Hasil penelusuran data-data online banyak ditemukan tukar menukar kawasan hutan yang dilakukan oleh Menteri Kehutanan. Seperti Keputusan Menteri Kehutanan No 24/Kpts-II/1998 tentang pelepasan kawasan hutan Way terusan Register 47 di Lampung Utara seluas 11.880 hektar untuk perkebunan PT. Indo Lampung Perkasa. Oleh Menteri Kehutanan Djamaludin Suryohadikusumo pada 9 Januari 1998. Salinan SK tersebut, sesuai dengan aslinya dari Kepala Biro Hukum dan Organisasi, YB Widodo Sutoyo, SH. MM. Keputusan yang juga serupa pada SK Menhut No 26/Kpts-II/1998 bagi perkebunan PT. Indo Lampung Delta Permai seluas 28.408 hektar. Ditengarai masih banyak lagi HGU dan permohonan pelepasan kawasan hutan yang di ACC Menteri Kehutanan bagi para Pengelola Perkebunan Swasta seperti Indo Lampung Buana Makmur.
Faktanya, ternyata pelepasan ribuan hektar kawasan hutan bagi pengusaha perkebunan tersebut, tidak berdampak pada sektor ekonomi rakyat kecil. Daerah Lampung masih mendapat kategori sebagai Propinsi Termiskin di Sumatera setelah Aceh. Padahal pengusaha kakap banyak mendulang rupiah disini. Contoh kasus Samsul Nur Salim di CPB Bratasena, yang akhirnya menjadikan pengusaha Lampung Arthalita Suryani (Ayin) tertangkap basah ‘menyuap’ Jaksa Tri Gunawan. Tidak sedikit juga yang menjadi kasus BLBI, seperti tarik menarik di Pengadilan antara Garuda Panca Artha dengan perusahaan Jepang Marubeni. Singkat kata tanah di Lampung masuk bursa efek Jakarta, pengusahanya bisa membeli rumah di singapura bahkan di Monaco dan America. Berlibur ke Paris hingga New zeland.

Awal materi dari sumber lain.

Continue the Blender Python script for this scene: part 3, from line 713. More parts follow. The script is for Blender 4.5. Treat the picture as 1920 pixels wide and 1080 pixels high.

Sementara rakyat sekitar perkebunan tempat mereka mendapat ‘manisnya gula’ tinggal memiliki sepetak lahan yang tandus. Paceklik menjadi agenda tahunan untuk makan nasi aking berjamaah. Tidak tahan dengan kondisi itu rakyat sekitar perkebunan merantau menjadi buruh pabrik di Jawa, terbang keluar negeri menjadi TKI bahkan tak sedikit yang menjadi pelacur jalanan.
Bagi mereka perkebunan swasta yang telah menebas hutan register 47 tersebut, telah merusak habitat satwa dan tumbuhan, lebih dari itu termasuk telah mematikan hidup rakyat kecil dan budaya masyarakat. Pelepasan kawasan hutan berlegalisasi HGU adalah petaka bagi rakyat dan Negara.